Russia is ramping up its use of long-range glide bombs because Ukraine keeps shooting down its helicopters, war analysts say
Russia has been ramping up its use of powerful glide bombs, according to war analysts.
Ukraine's tough air defense "is reportedly incentivizing" Russia to rely on the weapons, ISW said.
Ukraine's military has previously sounded the alarm over Russia's use of glide bombs.
Russia has been beefing up its use of long-range glide bombs because of Ukraine's tough air defenses along the front lines of Moscow's grinding war with Kyiv, according to war analysts.

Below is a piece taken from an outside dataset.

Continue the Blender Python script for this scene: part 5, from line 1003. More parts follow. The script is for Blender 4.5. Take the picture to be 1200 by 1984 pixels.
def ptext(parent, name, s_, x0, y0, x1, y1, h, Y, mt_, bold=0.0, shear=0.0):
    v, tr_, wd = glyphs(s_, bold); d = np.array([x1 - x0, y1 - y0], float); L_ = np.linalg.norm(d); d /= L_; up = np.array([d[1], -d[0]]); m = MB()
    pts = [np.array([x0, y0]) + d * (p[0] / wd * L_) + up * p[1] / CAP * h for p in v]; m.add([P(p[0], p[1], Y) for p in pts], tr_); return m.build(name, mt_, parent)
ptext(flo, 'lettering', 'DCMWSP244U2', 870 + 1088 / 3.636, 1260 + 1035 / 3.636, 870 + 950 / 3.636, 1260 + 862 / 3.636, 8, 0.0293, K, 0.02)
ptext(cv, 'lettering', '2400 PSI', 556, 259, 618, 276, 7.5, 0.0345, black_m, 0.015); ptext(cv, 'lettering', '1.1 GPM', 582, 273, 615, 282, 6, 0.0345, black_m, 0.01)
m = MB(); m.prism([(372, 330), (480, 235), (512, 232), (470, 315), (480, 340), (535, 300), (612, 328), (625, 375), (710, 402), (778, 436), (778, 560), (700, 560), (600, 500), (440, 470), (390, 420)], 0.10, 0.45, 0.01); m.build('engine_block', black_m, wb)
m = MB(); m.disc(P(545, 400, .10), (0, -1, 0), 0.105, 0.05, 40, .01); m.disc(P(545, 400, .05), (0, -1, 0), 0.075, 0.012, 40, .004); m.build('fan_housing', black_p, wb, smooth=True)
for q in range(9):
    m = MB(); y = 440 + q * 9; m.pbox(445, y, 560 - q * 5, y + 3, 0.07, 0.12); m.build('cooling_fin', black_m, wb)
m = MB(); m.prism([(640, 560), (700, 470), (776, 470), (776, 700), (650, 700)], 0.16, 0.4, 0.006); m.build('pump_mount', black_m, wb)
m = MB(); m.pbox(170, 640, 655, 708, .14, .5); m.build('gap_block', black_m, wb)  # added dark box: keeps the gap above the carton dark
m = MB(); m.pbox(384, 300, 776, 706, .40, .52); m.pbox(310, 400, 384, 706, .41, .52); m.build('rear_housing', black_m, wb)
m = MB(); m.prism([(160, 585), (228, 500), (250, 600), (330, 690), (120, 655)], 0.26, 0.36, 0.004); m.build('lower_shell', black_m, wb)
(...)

The Institute for the Study of War (ISW), a Washington, DC-based think tank, said in an assessment published Sunday that Ukraine's air defense coverage "is reportedly incentivizing Russian forces to rely more heavily on remote strikes with glide bombs" as Ukrainian forces continue to shoot down Russian attack helicopters.
ISW cited Ukrainian military spokesman Colonel Oleksandr Shtupun as saying on Sunday that Ukrainian troops take out Russian attack helicopters like the Ka-52 and Mi-24 choppers as soon as they come into the range of Ukrainian defense systems.
According to the war experts, Shtupun said that this Ukrainian air defense tactic has prompted Russian forces to use Su-35 and Su-34 fighter aircraft to launch remote strikes with glide bombs from up to about 43 miles away from the front line.
Over the summer, Russian forces "effectively" used helicopters to combat Ukraine's counteroffensive in the Zaporizhzhia region of the Eastern European country but lowered the use of rotary wing aircraft after the downing of Ka-52 choppers there in mid-August, according to ISW.
The war analysts said that Shtupun's comments were "consistent with these observations as well as with the increased Russian use of glide bombs throughout the front line, particularly in southern Ukraine."
Ukraine's military has sounded the alarm over Russia's use of glide bombs — bombs modified with glide kits that allow for launches from greater distances, reducing the launching aircraft's exposure to enemy air defenses.
Though the bombs are relatively poor in quality, they can wreak havoc, Ukrainian military officials have warned.
Last month, military expert Hans Petter Midttun, a nonresident fellow at the Centre of Defence Strategies, reported that Russia hit a single Ukrainian region with 40 of the powerful glide bombs in one night.
Oleksiy Melnyk, a military expert from the Ukrainian think tank the Razumkov Center, previously told Business Insider that the weapons showed Ukraine was facing "a ruthless enemy, especially when we talk about collateral damage."